Drukuj
Kategoria: Varia
Odsłony: 7960

Zawsze łaziłem po górach, a zimą jeździłem na nartach. Próbowałem łączyć te dwie pasje, ale nie do końca wychodziło - noszenie nart na plecach było niezbyt wygodne. Do tego zwykle miałem wyczynowe buty, które twardością przypominały beton i często na mrozie nie dało się ich włożyć. Pomimo przeciwności, zdobywałem kolejne cele: Turbacz, Luboń, Grzesia i wiele innych. Krótki romans z biegówkami w liceum zakończył się tragicznie dla sprzętu. Potem zaczęła się przygoda z ratownictwem w górach. W czasie części akcji czy szkoleń było super - jechaliśmy za skuterem śnieżnym, niestety, kiedy indziej nie było już tak różowo. Albo nart nie braliśmy, albo je nosiliśmy, albo chodziliśmy w butach narciarskich, w ostateczności dało się pojechać z kija lub łyżwą.

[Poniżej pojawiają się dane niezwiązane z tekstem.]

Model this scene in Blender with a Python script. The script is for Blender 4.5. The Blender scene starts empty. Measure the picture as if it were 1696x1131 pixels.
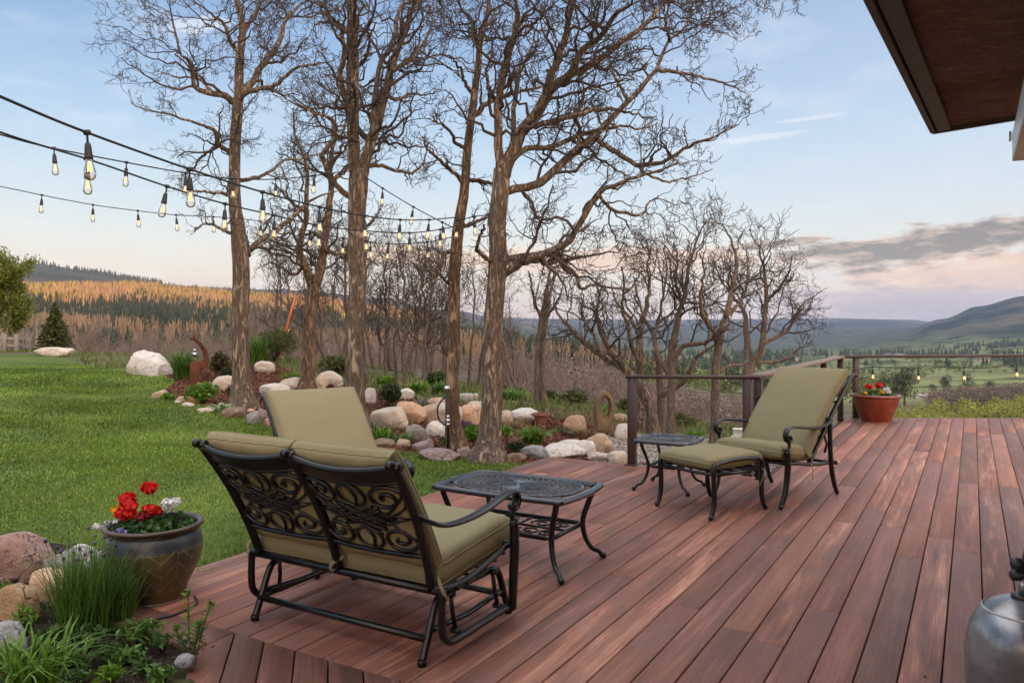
import bpy, math, random
import numpy as np
from mathutils import Vector

SC = bpy.context.scene
COL = SC.collection
PI = math.pi
R = math.radians

# ------------------------------------------------------------------ camera
CAM_H = 1.40            # eye height above the deck
FOC = 1300.0            # focal length for a 1696 wide frame
HZ = 535.0              # row of the true horizon in that frame
cam_d = bpy.data.cameras.new('camera')
cam = bpy.data.objects.new('camera', cam_d)
COL.objects.link(cam)
cam.location = (0, 0, CAM_H)
cam.rotation_euler = (PI / 2, 0, 0)
cam_d.sensor_width = 36.0
cam_d.lens = FOC / 1696 * 36.0
cam_d.shift_y = -(565.5 - HZ) / 1696
cam_d.clip_start = 0.05
cam_d.clip_end = 40000
SC.camera = cam

# ------------------------------------------------------------------ view, sampling
SC.view_settings.view_transform = 'Standard'
SC.view_settings.look = 'None'
SC.view_settings.exposure = 0.35
SC.view_settings.gamma = 1.0
SC.view_settings.use_curve_mapping = False
SC.render.engine = 'CYCLES'
SC.cycles.use_denoising = True
SC.cycles.use_adaptive_sampling = True
SC.cycles.adaptive_threshold = 0.02
SC.cycles.max_bounces = 6
SC.cycles.diffuse_bounces = 3
SC.cycles.glossy_bounces = 3
SC.cycles.transparent_max_bounces = 8
SC.cycles.volume_bounces = 0
SC.cycles.sample_clamp_indirect = 4.0
SC.cycles.caustics_reflective = False
SC.cycles.caustics_refractive = False

# ------------------------------------------------------------------ sun: last light of the day, behind the camera
SUN_EL, SUN_AZ = R(3.6), R(150)      # azimuth measured from +Y towards +X
sun_dir = Vector((math.sin(SUN_AZ) * math.cos(SUN_EL), math.cos(SUN_AZ) * math.cos(SUN_EL), math.sin(SUN_EL)))
sl = bpy.data.lights.new('sun', 'SUN')
sl.energy = 5.0
sl.angle = R(0.6)
sl.color = (1.0, 0.47, 0.14)
sun = bpy.data.objects.new('sun', sl)
COL.objects.link(sun)
sun.rotation_euler = sun_dir.to_track_quat('Z', 'Y').to_euler()

# ------------------------------------------------------------------ sky: evening gradient with cloud banks
world = bpy.data.worlds.new('World')
SC.world = world
world.use_nodes = True


class NB:
    """terse shader node builder"""
    def __init__(s, nt):
        s.nt = nt
        nt.nodes.clear()

    def n(s, t, **kw):
        nd = s.nt.nodes.new(t)
        for k, v in kw.items():
            setattr(nd, k, v)
        return nd

    def link(s, a, b):
        s.nt.links.new(a, b)

    def put(s, sock, v):
        if v is None:
            return
        if hasattr(v, 'is_linked'):
            s.link(v, sock)
        else:
            if sock.type == 'RGBA' and len(v) == 3:
                v = (*v, 1)
            sock.default_value = v

    def m(s, op, a, b=None, c=None, clamp=False):
        nd = s.n('ShaderNodeMath', operation=op)
        nd.use_clamp = clamp
        s.put(nd.inputs[0], a)
        s.put(nd.inputs[1], b)
        s.put(nd.inputs[2], c)
        return nd.outputs[0]

    def vec(s, x, y, z):
        nd = s.n('ShaderNodeCombineXYZ')
        s.put(nd.inputs[0], x); s.put(nd.inputs[1], y); s.put(nd.inputs[2], z)
        return nd.outputs[0]

    def mix(s, f, a, b, mode='MIX'):
        nd = s.n('ShaderNodeMix', data_type='RGBA', blend_type=mode)
        nd.clamp_factor = True
        s.put(nd.inputs[0], f); s.put(nd.inputs[6], a); s.put(nd.inputs[7], b)
        return nd.outputs[2]

    def ramp(s, f, stops, interp='LINEAR'):
        nd = s.n('ShaderNodeValToRGB')
        cr = nd.color_ramp
        cr.interpolation = interp
        while len(cr.elements) < len(stops):
            cr.elements.new(0.5)
        for e, (p, c) in zip(cr.elements, stops):
            e.position = p
            e.color = (*c, 1) if len(c) == 3 else c
        s.put(nd.inputs[0], f)
        return nd.outputs[0]

    def noise(s, v, scale, detail=3, rough=0.5, dist=0.0, col=False):
        nd = s.n('ShaderNodeTexNoise')
        s.put(nd.inputs['Vector'], v)
        nd.inputs['Scale'].default_value = scale
        nd.inputs['Detail'].default_value = detail
        nd.inputs['Roughness'].default_value = rough
        nd.inputs['Distortion'].default_value = dist
        return nd.outputs[1 if col else 0]

    def voronoi(s, v, scale, feature='F1', out=0):
        nd = s.n('ShaderNodeTexVoronoi', feature=feature)
        s.put(nd.inputs['Vector'], v)
        nd.inputs['Scale'].default_value = scale
        return nd.outputs[out]

    def mapping(s, v, scale=(1, 1, 1), loc=(0, 0, 0), rot=(0, 0, 0)):
        nd = s.n('ShaderNodeMapping')
        s.put(nd.inputs[0], v)
        nd.inputs['Scale'].default_value = scale
        nd.inputs['Location'].default_value = loc
        nd.inputs['Rotation'].default_value = rot
        return nd.outputs[0]

    def sep(s, v):
        nd = s.n('ShaderNodeSeparateXYZ')
        s.put(nd.inputs[0], v)
        return nd.outputs

    def obj(s):
        return s.n('ShaderNodeTexCoord').outputs['Object']

    def geo(s, name):
        return s.n('ShaderNodeNewGeometry').outputs[name]

    def bump(s, h, strength=0.3, dist=0.01, normal=None):
        nd = s.n('ShaderNodeBump')
        nd.inputs['Strength'].default_value = strength
        nd.inputs['Distance'].default_value = dist
        s.put(nd.inputs['Height'], h)
        s.put(nd.inputs['Normal'], normal)
        return nd.outputs[0]

    def smooth(s, x, lo, hi):
        nd = s.n('ShaderNodeMapRange', interpolation_type='SMOOTHSTEP')
        s.put(nd.inputs[0], x)
        s.put(nd.inputs[1], lo); s.put(nd.inputs[2], hi)
        return nd.outputs[0]

    def surface(s, base, rough=0.6, metal=0.0, normal=None, spec=None, emit=None, es=0.0, coat=0.0):
        b = s.n('ShaderNodeBsdfPrincipled')
        s.put(b.inputs['Base Color'], base)
        s.put(b.inputs['Roughness'], rough)
        s.put(b.inputs['Metallic'], metal)
        s.put(b.inputs['Normal'], normal)
        s.put(b.inputs['Specular IOR Level'], spec)
        if emit is not None:
            s.put(b.inputs['Emission Color'], emit)
            b.inputs['Emission Strength'].default_value = es
        b.inputs['Coat Weight'].default_value = coat
        o = s.n('ShaderNodeOutputMaterial')
        s.link(b.outputs[0], o.inputs[0])
        return b


SKY_GAIN = 0.785
ZENITH_GAIN = 2.55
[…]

Pomimo tego, że były Silvretty, pojawiły się Markery Tour, jednak nie były aż tak popularne wśród ratowników. Moje pierwsze zetknięcie na poważnie z „turami” wyglądało jak z kiepskiego skeczu - w końcu lat 80-tych wezwał mnie i mojego kolegę nasz ówczesny grupowy szef szkolenia i stwierdził, że ponieważ na nartach jeździmy, wspinamy się nieco i raczej od wysiłku nie umrzemy, to pojedziemy na zawody w ski-alpinizmie. Tak, co by było łatwiej, od razu na Słowację. Sprzęt, który dostałem na zawody był iście profesjonalny: prawie dwumetrowe narty Polsport  Alu, wiązania Silvretty 300 bez podpórki i bezpiecznika, buty o numer za małe i foki, które co prawda trzymały narty na podejściu, ale za to nie miały poślizgu. Kolega trafił lepiej - buty miał dopasowane i narty nieco krótsze. Z całych zawodów pamiętam tylko Słowaków wyposażonych już wtedy w profesjonalny sprzęt i błyskawicznie znikających na horyzoncie, wieczorne opowieści Piotrka Konopki o ski-tourowej „olimpiadzie” - Pierra Menta, mijającego mnie jak ekspres żółwia nie najmłodszego już Józka Krzeptowskiego, mgłę na grzbiecie Chopoka i długie błądzenie zanim trafiłem z powrotem do cywilizacji... Najbardziej utkwiły mi jednak te za małe buty... Pomimo takiego falstartu toury stały się moją miłością, która w końcu wyparła nawet zwykłe narty.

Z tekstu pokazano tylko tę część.